__Exercise instructions__.
Retype each line of the listing below, from the first through the one holding "(.081, .093, .095), fig_stand['rot'])], .01)", with no other lines.

__Dataset content__.
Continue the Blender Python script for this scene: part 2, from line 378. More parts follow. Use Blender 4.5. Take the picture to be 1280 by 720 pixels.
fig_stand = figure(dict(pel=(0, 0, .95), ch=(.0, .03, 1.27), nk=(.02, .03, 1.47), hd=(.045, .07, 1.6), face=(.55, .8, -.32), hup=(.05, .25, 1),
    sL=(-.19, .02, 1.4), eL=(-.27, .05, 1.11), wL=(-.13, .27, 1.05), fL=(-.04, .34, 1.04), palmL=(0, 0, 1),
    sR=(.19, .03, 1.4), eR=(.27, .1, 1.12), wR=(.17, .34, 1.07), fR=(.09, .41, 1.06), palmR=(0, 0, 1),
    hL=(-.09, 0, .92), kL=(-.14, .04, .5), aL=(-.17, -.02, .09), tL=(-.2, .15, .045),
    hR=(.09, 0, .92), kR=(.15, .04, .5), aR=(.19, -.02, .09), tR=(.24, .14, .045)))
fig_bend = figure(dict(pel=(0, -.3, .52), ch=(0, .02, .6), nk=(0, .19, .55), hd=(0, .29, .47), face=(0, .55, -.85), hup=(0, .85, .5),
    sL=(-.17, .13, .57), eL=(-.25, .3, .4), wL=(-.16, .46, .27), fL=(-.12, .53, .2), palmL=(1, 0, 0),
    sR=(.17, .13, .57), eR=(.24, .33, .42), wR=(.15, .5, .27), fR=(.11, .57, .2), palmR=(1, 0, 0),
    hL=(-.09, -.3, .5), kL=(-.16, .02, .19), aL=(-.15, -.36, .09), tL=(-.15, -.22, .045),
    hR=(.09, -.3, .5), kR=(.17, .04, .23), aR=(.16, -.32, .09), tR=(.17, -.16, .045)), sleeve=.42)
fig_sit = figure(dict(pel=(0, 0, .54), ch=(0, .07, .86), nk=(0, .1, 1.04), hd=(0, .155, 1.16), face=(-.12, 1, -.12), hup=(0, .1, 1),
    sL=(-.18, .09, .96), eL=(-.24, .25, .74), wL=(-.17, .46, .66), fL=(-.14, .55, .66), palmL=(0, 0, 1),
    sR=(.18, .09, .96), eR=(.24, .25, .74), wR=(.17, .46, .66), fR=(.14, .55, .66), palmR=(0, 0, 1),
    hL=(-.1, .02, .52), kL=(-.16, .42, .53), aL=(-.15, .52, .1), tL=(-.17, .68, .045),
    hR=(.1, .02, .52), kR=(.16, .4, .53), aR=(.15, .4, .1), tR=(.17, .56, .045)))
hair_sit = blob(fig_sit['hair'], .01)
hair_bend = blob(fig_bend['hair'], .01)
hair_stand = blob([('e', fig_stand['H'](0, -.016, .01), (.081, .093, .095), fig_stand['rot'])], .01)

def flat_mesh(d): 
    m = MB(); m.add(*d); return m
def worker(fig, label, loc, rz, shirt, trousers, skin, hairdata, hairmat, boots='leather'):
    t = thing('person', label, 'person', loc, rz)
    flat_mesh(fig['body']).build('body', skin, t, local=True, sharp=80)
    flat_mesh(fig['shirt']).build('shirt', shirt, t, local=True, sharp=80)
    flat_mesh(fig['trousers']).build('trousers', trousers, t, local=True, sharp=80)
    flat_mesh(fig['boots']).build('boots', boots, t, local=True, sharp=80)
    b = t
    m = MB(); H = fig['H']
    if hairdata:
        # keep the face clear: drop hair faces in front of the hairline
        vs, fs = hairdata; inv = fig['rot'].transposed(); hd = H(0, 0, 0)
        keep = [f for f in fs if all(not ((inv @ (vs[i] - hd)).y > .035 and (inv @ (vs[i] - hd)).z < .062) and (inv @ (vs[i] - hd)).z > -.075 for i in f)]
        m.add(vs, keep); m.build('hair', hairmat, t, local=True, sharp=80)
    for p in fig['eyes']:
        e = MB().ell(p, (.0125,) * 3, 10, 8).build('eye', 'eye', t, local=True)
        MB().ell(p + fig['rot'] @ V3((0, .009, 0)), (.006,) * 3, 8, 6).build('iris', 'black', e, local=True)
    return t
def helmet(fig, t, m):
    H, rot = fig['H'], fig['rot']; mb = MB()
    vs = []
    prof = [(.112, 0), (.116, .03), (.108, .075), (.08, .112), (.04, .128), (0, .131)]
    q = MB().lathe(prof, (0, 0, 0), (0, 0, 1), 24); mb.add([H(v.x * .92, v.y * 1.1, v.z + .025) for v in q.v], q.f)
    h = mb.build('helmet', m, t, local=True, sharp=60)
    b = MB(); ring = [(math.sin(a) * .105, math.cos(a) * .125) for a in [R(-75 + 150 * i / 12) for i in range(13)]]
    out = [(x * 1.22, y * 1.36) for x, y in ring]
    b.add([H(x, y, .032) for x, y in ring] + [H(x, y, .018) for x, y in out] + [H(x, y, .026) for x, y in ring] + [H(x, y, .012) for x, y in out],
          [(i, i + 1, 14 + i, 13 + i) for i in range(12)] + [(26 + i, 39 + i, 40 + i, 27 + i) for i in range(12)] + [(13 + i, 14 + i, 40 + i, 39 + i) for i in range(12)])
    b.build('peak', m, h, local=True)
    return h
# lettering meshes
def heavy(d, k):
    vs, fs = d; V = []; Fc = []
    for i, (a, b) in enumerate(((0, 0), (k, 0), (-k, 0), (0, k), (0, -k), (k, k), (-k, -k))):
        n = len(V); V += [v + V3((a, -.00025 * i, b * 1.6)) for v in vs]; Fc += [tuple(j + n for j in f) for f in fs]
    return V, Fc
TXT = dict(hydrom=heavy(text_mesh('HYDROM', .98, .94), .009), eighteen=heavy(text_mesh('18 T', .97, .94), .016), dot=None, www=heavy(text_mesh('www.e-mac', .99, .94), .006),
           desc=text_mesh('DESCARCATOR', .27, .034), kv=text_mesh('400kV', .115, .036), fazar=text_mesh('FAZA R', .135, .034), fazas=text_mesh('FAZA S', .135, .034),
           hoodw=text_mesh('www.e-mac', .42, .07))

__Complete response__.
Continue the Blender Python script for this scene: part 2, from line 378. More parts follow. Use Blender 4.5. Take the picture to be 1280 by 720 pixels.
fig_stand = figure(dict(pel=(0, 0, .95), ch=(.0, .03, 1.27), nk=(.02, .03, 1.47), hd=(.045, .07, 1.6), face=(.55, .8, -.32), hup=(.05, .25, 1),
    sL=(-.19, .02, 1.4), eL=(-.27, .05, 1.11), wL=(-.13, .27, 1.05), fL=(-.04, .34, 1.04), palmL=(0, 0, 1),
    sR=(.19, .03, 1.4), eR=(.27, .1, 1.12), wR=(.17, .34, 1.07), fR=(.09, .41, 1.06), palmR=(0, 0, 1),
    hL=(-.09, 0, .92), kL=(-.14, .04, .5), aL=(-.17, -.02, .09), tL=(-.2, .15, .045),
    hR=(.09, 0, .92), kR=(.15, .04, .5), aR=(.19, -.02, .09), tR=(.24, .14, .045)))
fig_bend = figure(dict(pel=(0, -.3, .52), ch=(0, .02, .6), nk=(0, .19, .55), hd=(0, .29, .47), face=(0, .55, -.85), hup=(0, .85, .5),
    sL=(-.17, .13, .57), eL=(-.25, .3, .4), wL=(-.16, .46, .27), fL=(-.12, .53, .2), palmL=(1, 0, 0),
    sR=(.17, .13, .57), eR=(.24, .33, .42), wR=(.15, .5, .27), fR=(.11, .57, .2), palmR=(1, 0, 0),
    hL=(-.09, -.3, .5), kL=(-.16, .02, .19), aL=(-.15, -.36, .09), tL=(-.15, -.22, .045),
    hR=(.09, -.3, .5), kR=(.17, .04, .23), aR=(.16, -.32, .09), tR=(.17, -.16, .045)), sleeve=.42)
fig_sit = figure(dict(pel=(0, 0, .54), ch=(0, .07, .86), nk=(0, .1, 1.04), hd=(0, .155, 1.16), face=(-.12, 1, -.12), hup=(0, .1, 1),
    sL=(-.18, .09, .96), eL=(-.24, .25, .74), wL=(-.17, .46, .66), fL=(-.14, .55, .66), palmL=(0, 0, 1),
    sR=(.18, .09, .96), eR=(.24, .25, .74), wR=(.17, .46, .66), fR=(.14, .55, .66), palmR=(0, 0, 1),
    hL=(-.1, .02, .52), kL=(-.16, .42, .53), aL=(-.15, .52, .1), tL=(-.17, .68, .045),
    hR=(.1, .02, .52), kR=(.16, .4, .53), aR=(.15, .4, .1), tR=(.17, .56, .045)))
hair_sit = blob(fig_sit['hair'], .01)
hair_bend = blob(fig_bend['hair'], .01)
hair_stand = blob([('e', fig_stand['H'](0, -.016, .01), (.081, .093, .095), fig_stand['rot'])], .01)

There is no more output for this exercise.